What #YLWRNGR Is and Why I Started It

Growing up in 90’s Queens, NY, I was surrounded by almost every type of ethnicity. You name it — Spanish, West Indian, Eastern European and every type of Asian. Black, brown, white, red and yellow. So much of my upbringing and identity is all things Filipino-American. The language, the food, the customs, the everything. I always saw myself first as Filipino and second as American. Basically, I’m Asian AF.

The Yellow Ranger herself, Thuy Trang as Trini
I remember watching TV, constantly searching for people that looked like me or acted like my family. All I could find was Trini Kwan as the Yellow Ranger on the show, Mighty Morphin Power Rangers. She looked like us: long, jet black hair with blunt bangs that covered her forehead and almond-shaped eyes. She was everything. A total bad ass that kicked some serious villain butt, while still looking fly. Looking back now, a lot of her character was typecast and I was oblivious to this at age 5. All I knew was that I wanted to be like her. Kimberly as the Pink Ranger was cool and all, but I couldn’t relate to her. Now Trini… I get her. She made perfect sense to me.

Fast forward to present-day, I still believe that the Yellow Ranger is so much more than a TV crime-fighting character. She’s Asian and proud of it. She’s a modern-day warrior who is the epitome of grace, strength, inner beauty and true rebellion. To top it all off, she has a heart of pure gold. A Yellow Ranger sees the injustices in the world and genuinely wants to do her part in correcting as many as she can. She is sweet and warm when she wants to be. But when people call her exotic, shy, docile or cute, she puts them in their place. She transcends all stereotypes that media places onto her and stands up for what she believes in.

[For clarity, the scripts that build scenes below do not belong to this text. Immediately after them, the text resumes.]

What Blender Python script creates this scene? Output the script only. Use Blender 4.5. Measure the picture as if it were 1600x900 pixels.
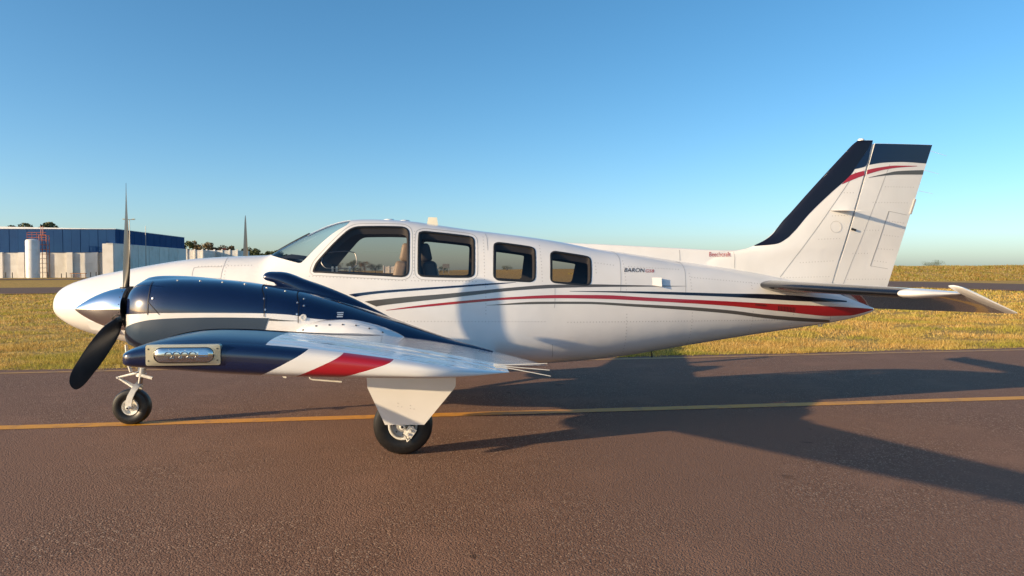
import bpy, bmesh, math, random
import numpy as np
from mathutils import Vector, Matrix
from mathutils.geometry import delaunay_2d_cdt

for o in list(bpy.data.objects): bpy.data.objects.remove(o)
scene = bpy.context.scene
COL = scene.collection

# ------------------------------------------------------------------ camera
cam_d = bpy.data.cameras.new('camera'); cam = bpy.data.objects.new('camera', cam_d); COL.objects.link(cam)
cam_d.sensor_width = 36; cam_d.lens = 36*1137.0/1600; cam_d.clip_start = .05; cam_d.clip_end = 9000
_r = Vector((.9960433, -.0888393, -.0022993)); _u = Vector((.0044836, .0243957, .9996923)); _b = Vector((-.0887559, -.9957472, .0246975))
cam.matrix_world = Matrix(((_r.x,_u.x,_b.x,3.8342),(_r.y,_u.y,_b.y,-7.5407),(_r.z,_u.z,_b.z,1.5285),(0,0,0,1)))
scene.camera = cam

# ------------------------------------------------------------------ sky, sun, exposure
SUN_AZ, SUN_EL = math.radians(20.3), math.radians(14.2)     # light travels along (cos az, sin az), downwards
world = bpy.data.worlds.new('World'); scene.world = world; world.use_nodes = True
wn = world.node_tree.nodes; wl = world.node_tree.links; bg = wn['Background']
sky = wn.new('ShaderNodeTexSky'); sky.sky_type = 'NISHITA'; sky.sun_disc = False
sky.sun_elevation = SUN_EL; sky.sun_rotation = math.atan2(-math.cos(SUN_AZ), -math.sin(SUN_AZ))
sky.altitude = 600; sky.air_density = .82; sky.dust_density = 1.7; sky.ozone_density = 2.4
hs = wn.new('ShaderNodeHueSaturation'); hs.inputs['Saturation'].default_value = 1.2; hs.inputs['Hue'].default_value = .490
wl.new(sky.outputs[0], hs.inputs['Color']); wl.new(hs.outputs[0], bg.inputs[0]); bg.inputs[1].default_value = .138
sun_d = bpy.data.lights.new('sun', 'SUN'); sun = bpy.data.objects.new('sun', sun_d); COL.objects.link(sun)
sun_d.energy = 5.0; sun_d.angle = math.radians(.55); sun_d.color = (1.0, .74, .44)
_d = Vector((math.cos(SUN_AZ)*math.cos(SUN_EL), math.sin(SUN_AZ)*math.cos(SUN_EL), -math.sin(SUN_EL)))
sun.rotation_euler = _d.to_track_quat('-Z', 'Y').to_euler(); sun.location = (-20, -10, 12)
scene.view_settings.view_transform = 'Standard'; scene.view_settings.look = 'None'
scene.view_settings.gamma = 1; scene.view_settings.exposure = 0.62; scene.view_settings.use_curve_mapping = False
scene.render.engine = 'CYCLES'; scene.cycles.max_bounces = 8; scene.cycles.transparent_max_bounces = 16

# ------------------------------------------------------------------ materials
def mat(name, col, rough=.5, metal=0., coat=0., spec=.5, bump=None, vary=None, emit=None):
    """principled material; bump=(scale,strength,dist); vary=(colour2, scale, detail, lo, hi)"""
    m = bpy.data.materials.new(name); m.use_nodes = True; n = m.node_tree.nodes; l = m.node_tree.links; b = n['Principled BSDF']
    b.inputs['Base Color'].default_value = (*col, 1); b.inputs['Roughness'].default_value = rough
    b.inputs['Metallic'].default_value = metal; b.inputs['Coat Weight'].default_value = coat
    b.inputs['Coat Roughness'].default_value = .04; b.inputs['Specular IOR Level'].default_value = spec
    tc = n.new('ShaderNodeNewGeometry')
    if vary:
        t = n.new('ShaderNodeTexNoise'); t.inputs['Scale'].default_value = vary[1]; t.inputs['Detail'].default_value = vary[2]
        l.new(tc.outputs['Position'], t.inputs['Vector'])
        r = n.new('ShaderNodeMapRange'); r.inputs[1].default_value = vary[3]; r.inputs[2].default_value = vary[4]
        l.new(t.outputs['Fac'], r.inputs[0])
        x = n.new('ShaderNodeMix'); x.data_type = 'RGBA'; x.inputs[6].default_value = (*col, 1); x.inputs[7].default_value = (*vary[0], 1)
        l.new(r.outputs[0], x.inputs[0]); l.new(x.outputs[2], b.inputs['Base Color'])
    if bump:
        t2 = n.new('ShaderNodeTexNoise'); t2.inputs['Scale'].default_value = bump[0]; t2.inputs['Detail'].default_value = 3
        l.new(tc.outputs['Position'], t2.inputs['Vector'])
        bp = n.new('ShaderNodeBump'); bp.inputs['Strength'].default_value = bump[1]; bp.inputs['Distance'].default_value = bump[2]
        l.new(t2.outputs['Fac'], bp.inputs['Height']); l.new(bp.outputs[0], b.inputs['Normal'])
        if coat: l.new(bp.outputs[0], b.inputs['Coat Normal'])
    return m

def glass_mat(name, tint, refl=1.0):
    m = bpy.data.materials.new(name); m.use_nodes = True; n = m.node_tree.nodes; l = m.node_tree.links
    out = n['Material Output']; n.remove(n['Principled BSDF'])
    tr = n.new('ShaderNodeBsdfTransparent'); tr.inputs[0].default_value = (*tint, 1)
    gl = n.new('ShaderNodeBsdfGlossy'); gl.inputs['Roughness'].default_value = .02
    g = n.new('ShaderNodeNewGeometry'); dt = n.new('ShaderNodeVectorMath'); dt.operation = 'DOT_PRODUCT'
    l.new(g.outputs['Normal'], dt.inputs[0]); l.new(g.outputs['Incoming'], dt.inputs[1])
    def mth(op, a, b_=None, c=None):
        q = n.new('ShaderNodeMath'); q.operation = op; l.new(a, q.inputs[0])
        if b_ is not None: q.inputs[1].default_value = b_
        if c is not None: q.inputs[2].default_value = c
        return q.outputs[0]
    # Schlick reflectance, the same from both faces of the thin pane
    inv = n.new('ShaderNodeMath'); inv.operation = 'SUBTRACT'; inv.inputs[0].default_value = 1; l.new(mth('ABSOLUTE', dt.outputs['Value']), inv.inputs[1])
    fz = mth('MULTIPLY_ADD', mth('POWER', inv.outputs[0], 5.), .93*refl, .07*refl)
    mx = n.new('ShaderNodeMixShader'); l.new(fz, mx.inputs[0])
    l.new(tr.outputs[0], mx.inputs[1]); l.new(gl.outputs[0], mx.inputs[2]); l.new(mx.outputs[0], out.inputs[0])
    return m

M = {}
M['white'] = mat('white_paint', (.78,.775,.765), .28, coat=.6, bump=(2.2,.34,.02), vary=((.72,.715,.70),2.4,6,.38,.7))
def wing_paint():
    m = mat('wing_white_paint', (.80,.79,.78), .22, coat=1.0, vary=((.74,.74,.73),7,4,.35,.7)); n = m.node_tree.nodes; l = m.node_tree.links; p = n['Principled BSDF']
    g = n.new('ShaderNodeNewGeometry'); mp = n.new('ShaderNodeMapping'); mp.inputs['Scale'].default_value = (1.1, 9, 2); l.new(g.outputs['Position'], mp.inputs[0])
    t = n.new('ShaderNodeTexNoise'); t.inputs['Scale'].default_value = 1.6; t.inputs['Detail'].default_value = 5; l.new(mp.outputs[0], t.inputs['Vector'])
    b = n.new('ShaderNodeBump'); b.inputs['Strength'].default_value = .8; b.inputs['Distance'].default_value = .016; l.new(t.outputs['Fac'], b.inputs['Height'])
    l.new(b.outputs[0], p.inputs['Normal']); l.new(b.outputs[0], p.inputs['Coat Normal']); return m
M['wing_white'] = wing_paint()
M['navy'] = mat('navy_paint', (.0025,.009,.046), .22, coat=1.0, bump=(3,.06,.01))
M['navy_tip'] = mat('navy_tip_paint', (.0025,.009,.046), .34, coat=.25)
M['navy_fin'] = mat('navy_fin_paint', (.003,.011,.045), .3, coat=.4)
M['boot'] = mat('black_rubber_boot', (.003,.004,.013), .4, coat=.1)
M['tail_boot'] = mat('black_stabiliser_boot', (.006,.006,.008), .25, coat=.4)
M['red'] = mat('red_paint', (.36,.008,.016), .28, coat=.8)
M['grey'] = mat('grey_stripe_paint', (.085,.082,.078), .3, coat=.5)
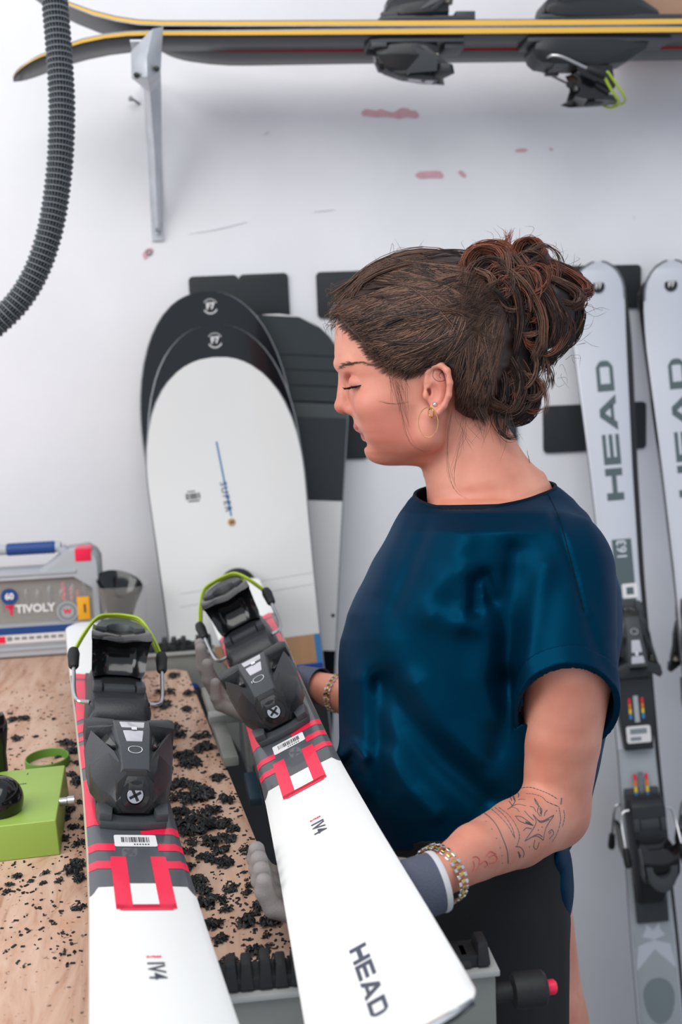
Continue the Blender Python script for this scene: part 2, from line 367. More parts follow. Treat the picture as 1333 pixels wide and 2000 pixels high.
m_gloss2 = mat('dark_nose_plastic', (26, 25, 25), .42)
def toe_piece(ski, rec=0.0, s0=0.0, number=''):
    """toe piece whose base starts s0-0.04 and faces the tip; rec: release value shown"""
    f = lambda x, s, h: S(x, s+s0, h)
    m = MB()                                       # housing: sections from the front face back to the wings
    secs = [(-.052, .017, .012, .010, .034), (-.058, .021, .020, .006, .044), (-.075, .031, .028, .004, .050), (-.100, .038, .033, .004, .055),
            (-.125, .040, .034, .005, .059), (-.142, .036, .030, .006, .061), (-.156, .030, .024, .008, .060)]
    rg = []
    for s, b, bt, h0, h1 in secs:
        hm = h0+(h1-h0)*.45
        rg.append([f(-b*.8, s, h0), f(-b, s, h0+.006), f(-b, s, hm), f(-bt*.72, s, h1-.006), f(-bt*.42, s, h1), f(bt*.42, s, h1), f(bt*.72, s, h1-.006), f(b, s, hm), f(b, s, h0+.006), f(b*.8, s, h0)])
    toe = m.loft(rg).build('toe_piece', m_black, ski, smooth=20, bevel=.0012)
    m = MB()                                       # base plate, wider at the front, with two raised feet
    m.prism([(-.030, -.040), (-.012, -.036), (.012, -.036), (.030, -.040), (.033, -.062), (.033, -.20), (-.033, -.20), (-.033, -.062)], .0004, .007, f=f)
    for sx in (-1, 1): m.prism([(sx*.031, -.042), (sx*.020, -.040), (sx*.018, -.066), (sx*.033, -.068)], .006, .014, f=f)
    m.build('base_plate', m_black2, toe, bevel=.0012)
    m = MB()                                       # central ridge carrying the window
    R2 = []
    for s, b, h in ((-.066, .012, .0475), (-.095, .0135, .0575), (-.135, .0165, .0635), (-.158, .0175, .0645)):
        R2.append([f(-b-.003, s, h-.006), f(-b, s, h), f(b, s, h), f(b+.003, s, h-.006)])
    m.loft(R2).build('ridge', m_black2, toe, bevel=.001)
    m = MB(); w0 = [(-.0075, -.108), (.0075, -.108), (.0125, -.151), (-.0125, -.151)]
    hh = lambda s: float(np.interp(-s, [.066, .095, .135, .158], [.0475, .0575, .0635, .0645]))
    m.hull([f(x, s, hh(s)-.001) for x, s in w0], [f(x, s, hh(s)+.0009) for x, s in w0]); m.build('scale_window', m_clear, toe, bevel=.0005)
    m = MB(); m.box(f(.001, -.133, hh(-.133)+.0012), (.005, .007, .0008)); m.build('scale_marker', m_label, toe)
    # printed ring and digits below the window
    m = MB(); ct = np.array([0, -.092]);
    for t in range(20):
        a, b = 2*math.pi*t/20, 2*math.pi*(t+1)/20
        P = [(r*math.cos(q), -.092+.8*r*math.sin(q)) for q in (a, b) for r in (.0062, .0069)]
        m.add([f(x, s, hh(s)+.0006) for x, s in (P[0], P[1], P[3], P[2])], [(0, 1, 2, 3)])
    if number: m.box(f(-.0085, -.092, hh(-.092)+.0006), (.0008, .010, .0002))
    m.build('printed_number', m_label, toe, smooth=0)
    m = MB(); hx = [(-.0095, .045), (.0095, .045), (.0170, .037), (.0165, .019), (.010, .011), (-.010, .011), (-.0165, .019), (-.0170, .037)]
    m.hull([f(x, -.0495-(h-.011)*.25, h) for x, h in hx], [f(x*1.35, -.088, h*1.12) for x, h in hx]); m.build('nose_block', m_gloss2, toe, smooth=20, bevel=.0012)
    # screw in the nose
    nose = np.array(f(0, -.0528, .027)); axn = np.array([0, -1, .25]) if True else 0
    m = MB(); m.lathe([(.0135, -.006), (.0130, .001), (.0085, .0018), (.0080, -.001)], 24, nose, axn); m.build('screw_collar', m_gloss, toe)
    m = MB(); m.lathe([(.0078, -.003), (.0078, .0012), (.0072, .0019), (.0002, .002)], 20, nose, axn); sd = m.build('release_screw', m_steel, toe)
    n_ = axn/np.linalg.norm(axn); u_ = np.array([1, 0, 0]); v_ = np.cross(n_, u_); c_ = nose+n_*.0021; R_ = np.stack([u_*math.cos(.5)+v_*math.sin(.5), -u_*math.sin(.5)+v_*math.cos(.5), n_], 1)
    m = MB(); m.box(c_, (.0115, .0026, .0006), R_); m.box(c_, (.0026, .0115, .0006), R_); m.build('screw_slot', m_gloss, toe, smooth=0)
    for sx in (-1, 1):                             # wings reach back and out, with cream rollers under them
        m = MB()
        A = [(sx*.017, -.148, .0630), (sx*.029, -.152, .0590), (sx*.0435, -.158, .0570), (sx*.0460, -.174, .0585), (sx*.040, -.181, .0600), (sx*.016, -.166, .0630)]
        B = [(sx*.017, -.144, .044), (sx*.030, -.148, .042), (sx*.0440, -.156, .043), (sx*.0460, -.172, .045), (sx*.040, -.178, .045), (sx*.016, -.162, .044)]
        m.hull([f(*p) for p in A], [f(*p) for p in B])
        C1 = [(sx*.0440, -.156, .045), (sx*.0458, -.171, .046), (sx*.0425, -.169, .046), (sx*.0405, -.156, .045)]
        D1 = [(sx*.040, -.120, .014), (sx*.041, -.132, .013), (sx*.036, -.132, .013), (sx*.035, -.120, .014)]
        m.hull([f(*p) for p in C1], [f(*p) for p in D1]); m.build('toe_wing', m_black, toe, bevel=.0018)
        m = MB(); m.lathe([(.0045, 0), (.005, .001), (.005, .012), (.0045, .013)], 16, f(sx*.035, -.150, .027), (0, 0, 1)); m.build('roller', m_cream, toe)
        m = MB()                                   # the dark slot between ridge and wing
        q = [(sx*.0175, -.100, .0572), (sx*.0215, -.104, .0552), (sx*.0315, -.136, .0485), (sx*.0245, -.140, .0552)]
        m.hull([f(x, s, h+.0008) for x, s, h in q], [f(x, s, h-.004) for x, s, h in q]); m.build('side_slot', m_gloss, toe, bevel=.0006)
        m = MB()                                   # sloping side panel from the nose back to the wing
        P = [(sx*.0150, -.080, .0500), (sx*.0200, -.094, .0545), (sx*.0395, -.150, .0555), (sx*.0445, -.152, .034), (sx*.0405, -.110, .016), (sx*.030, -.078, .016)]
        m.hull([f(*p) for p in P], [f(x-sx*.004, s-.003, h-.004) for x, s, h in P]); m.build('side_panel', m_black2, toe, smooth=20, bevel=.0008)
    # roller plate between wings and boot
    m = MB(); m.box(f(0, -.185, .010), (.052, .034, .012)); m.build('sole_pad', m_black2, toe, bevel=.002)
    return toe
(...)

I created #YLWRNGR and this blog because I couldn’t find a space where Asian-American people could come and just…be. I wanted to create an all-inclusive community and spark conversations about what it’s like to be Asian-Am. Not only so that we could relate to one another, but so others can have a better understanding. Instead of relying on some of the crap that the media puts out about Asian people, I wanted to make sure that people get who we truly are. Welcome to the #YLWRNGR.